▶ [Information provided]

☆ ☆ ☆ ☆ ☆

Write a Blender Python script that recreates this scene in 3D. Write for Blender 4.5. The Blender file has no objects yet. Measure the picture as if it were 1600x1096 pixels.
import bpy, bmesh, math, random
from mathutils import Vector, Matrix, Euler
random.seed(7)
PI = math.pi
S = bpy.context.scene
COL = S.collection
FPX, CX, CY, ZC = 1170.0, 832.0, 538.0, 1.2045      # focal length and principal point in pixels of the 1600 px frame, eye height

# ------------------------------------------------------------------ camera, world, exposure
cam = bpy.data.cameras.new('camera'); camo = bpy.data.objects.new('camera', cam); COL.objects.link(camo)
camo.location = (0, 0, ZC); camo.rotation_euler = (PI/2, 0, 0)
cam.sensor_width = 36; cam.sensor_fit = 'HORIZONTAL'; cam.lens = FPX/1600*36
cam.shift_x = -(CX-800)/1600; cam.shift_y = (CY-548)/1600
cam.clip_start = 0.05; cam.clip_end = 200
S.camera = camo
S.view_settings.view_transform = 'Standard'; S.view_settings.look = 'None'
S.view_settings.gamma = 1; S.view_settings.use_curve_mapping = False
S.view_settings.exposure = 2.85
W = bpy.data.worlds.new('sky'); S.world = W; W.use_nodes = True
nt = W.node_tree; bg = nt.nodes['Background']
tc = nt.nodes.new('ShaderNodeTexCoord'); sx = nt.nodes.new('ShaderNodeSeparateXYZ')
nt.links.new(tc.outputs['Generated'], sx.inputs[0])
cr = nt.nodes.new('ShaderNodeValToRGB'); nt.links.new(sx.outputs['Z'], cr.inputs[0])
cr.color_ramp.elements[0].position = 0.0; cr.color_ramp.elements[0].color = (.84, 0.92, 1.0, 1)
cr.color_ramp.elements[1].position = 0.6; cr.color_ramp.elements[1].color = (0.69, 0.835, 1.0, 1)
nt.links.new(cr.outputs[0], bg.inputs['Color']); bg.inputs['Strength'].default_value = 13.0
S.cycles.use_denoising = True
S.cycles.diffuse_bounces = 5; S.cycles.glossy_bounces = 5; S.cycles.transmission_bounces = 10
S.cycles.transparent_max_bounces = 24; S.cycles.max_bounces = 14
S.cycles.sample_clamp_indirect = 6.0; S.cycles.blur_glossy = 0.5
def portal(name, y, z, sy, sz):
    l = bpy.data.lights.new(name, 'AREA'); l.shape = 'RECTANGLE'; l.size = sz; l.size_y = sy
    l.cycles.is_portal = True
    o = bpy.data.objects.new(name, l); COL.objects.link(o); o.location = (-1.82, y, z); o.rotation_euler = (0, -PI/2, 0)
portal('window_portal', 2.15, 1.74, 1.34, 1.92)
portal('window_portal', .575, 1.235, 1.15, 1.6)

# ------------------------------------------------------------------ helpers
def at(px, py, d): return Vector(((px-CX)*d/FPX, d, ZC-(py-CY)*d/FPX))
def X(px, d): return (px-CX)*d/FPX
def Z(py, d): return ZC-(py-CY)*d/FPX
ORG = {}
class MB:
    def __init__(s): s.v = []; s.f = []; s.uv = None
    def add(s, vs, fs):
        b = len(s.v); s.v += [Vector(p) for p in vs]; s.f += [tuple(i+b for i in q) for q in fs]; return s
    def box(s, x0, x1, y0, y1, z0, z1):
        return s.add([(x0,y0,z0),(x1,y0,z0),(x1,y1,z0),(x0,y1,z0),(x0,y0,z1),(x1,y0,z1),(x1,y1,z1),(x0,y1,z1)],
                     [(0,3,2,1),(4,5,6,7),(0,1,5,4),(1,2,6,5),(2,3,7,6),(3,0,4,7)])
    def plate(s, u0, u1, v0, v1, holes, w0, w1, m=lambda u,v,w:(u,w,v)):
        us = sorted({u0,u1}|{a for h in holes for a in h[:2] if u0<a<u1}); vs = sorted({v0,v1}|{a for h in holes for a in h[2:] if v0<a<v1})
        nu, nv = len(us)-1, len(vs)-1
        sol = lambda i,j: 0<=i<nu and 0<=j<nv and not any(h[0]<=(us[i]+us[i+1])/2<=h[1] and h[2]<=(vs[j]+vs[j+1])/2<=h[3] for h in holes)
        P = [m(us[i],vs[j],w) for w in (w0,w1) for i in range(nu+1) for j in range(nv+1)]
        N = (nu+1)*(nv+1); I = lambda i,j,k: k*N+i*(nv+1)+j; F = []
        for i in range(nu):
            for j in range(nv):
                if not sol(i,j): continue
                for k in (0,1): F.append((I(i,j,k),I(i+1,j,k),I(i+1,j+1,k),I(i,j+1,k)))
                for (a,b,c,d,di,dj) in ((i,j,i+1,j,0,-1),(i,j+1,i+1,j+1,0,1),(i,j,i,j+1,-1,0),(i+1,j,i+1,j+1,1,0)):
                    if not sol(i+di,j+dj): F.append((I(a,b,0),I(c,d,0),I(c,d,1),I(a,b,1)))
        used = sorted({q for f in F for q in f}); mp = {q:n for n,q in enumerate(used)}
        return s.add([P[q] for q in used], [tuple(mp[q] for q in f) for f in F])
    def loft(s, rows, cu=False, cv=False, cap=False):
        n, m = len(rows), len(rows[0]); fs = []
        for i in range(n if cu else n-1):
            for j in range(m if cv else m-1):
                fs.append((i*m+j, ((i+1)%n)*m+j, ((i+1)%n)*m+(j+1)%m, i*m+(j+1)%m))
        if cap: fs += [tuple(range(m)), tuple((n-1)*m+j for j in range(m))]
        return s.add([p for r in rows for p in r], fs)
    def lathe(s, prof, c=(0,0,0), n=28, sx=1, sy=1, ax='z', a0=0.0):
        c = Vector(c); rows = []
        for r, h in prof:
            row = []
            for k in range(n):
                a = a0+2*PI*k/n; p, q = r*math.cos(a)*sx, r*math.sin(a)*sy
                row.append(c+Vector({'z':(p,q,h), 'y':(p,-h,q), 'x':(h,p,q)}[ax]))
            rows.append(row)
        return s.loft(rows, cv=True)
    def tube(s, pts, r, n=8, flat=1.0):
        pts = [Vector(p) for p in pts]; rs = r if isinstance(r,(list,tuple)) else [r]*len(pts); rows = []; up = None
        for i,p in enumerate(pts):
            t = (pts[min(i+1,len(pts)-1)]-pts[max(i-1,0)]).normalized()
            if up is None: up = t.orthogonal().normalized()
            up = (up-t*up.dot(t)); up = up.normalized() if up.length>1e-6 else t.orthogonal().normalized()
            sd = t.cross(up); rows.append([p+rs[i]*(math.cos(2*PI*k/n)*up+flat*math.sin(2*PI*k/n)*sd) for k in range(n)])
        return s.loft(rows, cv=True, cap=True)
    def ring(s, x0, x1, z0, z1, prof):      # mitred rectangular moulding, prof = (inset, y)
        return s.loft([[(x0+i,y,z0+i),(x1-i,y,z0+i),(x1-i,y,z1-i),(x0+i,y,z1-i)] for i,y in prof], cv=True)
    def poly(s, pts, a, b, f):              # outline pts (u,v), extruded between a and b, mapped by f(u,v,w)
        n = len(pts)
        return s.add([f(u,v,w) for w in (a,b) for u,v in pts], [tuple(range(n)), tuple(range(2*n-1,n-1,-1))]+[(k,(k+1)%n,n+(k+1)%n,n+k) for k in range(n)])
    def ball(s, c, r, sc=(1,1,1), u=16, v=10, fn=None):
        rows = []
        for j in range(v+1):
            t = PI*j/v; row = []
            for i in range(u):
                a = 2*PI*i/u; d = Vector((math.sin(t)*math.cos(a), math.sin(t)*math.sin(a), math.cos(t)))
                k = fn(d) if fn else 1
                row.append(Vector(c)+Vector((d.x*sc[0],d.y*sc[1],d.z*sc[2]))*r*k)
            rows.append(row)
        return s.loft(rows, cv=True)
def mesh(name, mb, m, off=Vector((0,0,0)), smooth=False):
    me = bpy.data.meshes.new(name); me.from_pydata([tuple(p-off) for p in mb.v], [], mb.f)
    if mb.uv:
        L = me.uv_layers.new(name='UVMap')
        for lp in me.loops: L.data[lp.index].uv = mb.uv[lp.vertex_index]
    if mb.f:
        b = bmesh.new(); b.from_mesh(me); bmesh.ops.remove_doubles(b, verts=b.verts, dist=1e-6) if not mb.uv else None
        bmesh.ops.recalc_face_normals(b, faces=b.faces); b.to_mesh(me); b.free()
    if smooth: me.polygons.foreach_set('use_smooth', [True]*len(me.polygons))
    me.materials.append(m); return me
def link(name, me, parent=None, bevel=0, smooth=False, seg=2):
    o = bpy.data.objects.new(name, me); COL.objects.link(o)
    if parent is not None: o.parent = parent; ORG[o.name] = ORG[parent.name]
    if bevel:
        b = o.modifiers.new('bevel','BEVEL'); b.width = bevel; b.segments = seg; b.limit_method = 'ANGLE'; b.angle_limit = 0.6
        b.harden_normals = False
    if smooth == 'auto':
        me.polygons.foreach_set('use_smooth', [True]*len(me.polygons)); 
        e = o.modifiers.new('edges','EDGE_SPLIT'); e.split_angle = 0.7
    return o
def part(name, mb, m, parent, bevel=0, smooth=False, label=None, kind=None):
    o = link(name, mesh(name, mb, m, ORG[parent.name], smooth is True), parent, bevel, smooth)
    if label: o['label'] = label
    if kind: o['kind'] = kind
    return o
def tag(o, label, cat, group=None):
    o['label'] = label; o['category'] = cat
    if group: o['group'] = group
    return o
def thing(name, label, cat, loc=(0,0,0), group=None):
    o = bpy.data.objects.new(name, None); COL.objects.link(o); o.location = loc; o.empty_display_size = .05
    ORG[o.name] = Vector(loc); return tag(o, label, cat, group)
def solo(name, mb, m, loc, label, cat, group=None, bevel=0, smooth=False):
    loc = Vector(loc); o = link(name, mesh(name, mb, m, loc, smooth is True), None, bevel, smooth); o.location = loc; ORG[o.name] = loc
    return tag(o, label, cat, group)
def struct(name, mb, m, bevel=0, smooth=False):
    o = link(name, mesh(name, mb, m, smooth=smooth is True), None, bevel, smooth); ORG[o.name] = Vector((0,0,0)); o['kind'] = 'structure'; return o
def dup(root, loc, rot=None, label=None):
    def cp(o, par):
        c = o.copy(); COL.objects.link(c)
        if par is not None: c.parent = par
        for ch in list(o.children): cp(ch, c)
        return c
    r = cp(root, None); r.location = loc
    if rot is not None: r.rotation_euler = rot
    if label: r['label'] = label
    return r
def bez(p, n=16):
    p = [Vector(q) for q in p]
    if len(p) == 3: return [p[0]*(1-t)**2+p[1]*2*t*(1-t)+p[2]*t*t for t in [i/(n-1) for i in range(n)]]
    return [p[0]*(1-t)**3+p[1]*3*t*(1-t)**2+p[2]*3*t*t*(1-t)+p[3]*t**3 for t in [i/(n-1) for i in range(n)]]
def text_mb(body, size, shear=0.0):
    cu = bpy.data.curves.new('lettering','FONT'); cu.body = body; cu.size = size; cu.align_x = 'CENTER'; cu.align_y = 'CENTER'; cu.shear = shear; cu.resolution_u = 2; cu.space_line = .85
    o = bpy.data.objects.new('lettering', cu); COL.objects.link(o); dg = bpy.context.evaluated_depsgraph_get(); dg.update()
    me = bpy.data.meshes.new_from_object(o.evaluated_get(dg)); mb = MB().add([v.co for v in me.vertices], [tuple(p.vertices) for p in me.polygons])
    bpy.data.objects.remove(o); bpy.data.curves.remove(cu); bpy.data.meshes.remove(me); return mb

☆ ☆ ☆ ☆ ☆

▶ [Instructions for the task] Starting with the first line of the data above, copy each line exactly until you reach the line with "FPX, CX, CY, ZC"; include that line as well.

▶ [Written solution]
Write a Blender Python script that recreates this scene in 3D. Write for Blender 4.5. The Blender file has no objects yet. Measure the picture as if it were 1600x1096 pixels.
import bpy, bmesh, math, random
from mathutils import Vector, Matrix, Euler
random.seed(7)
PI = math.pi
S = bpy.context.scene
COL = S.collection
FPX, CX, CY, ZC = 1170.0, 832.0, 538.0, 1.2045      # focal length and principal point in pixels of the 1600 px frame, eye height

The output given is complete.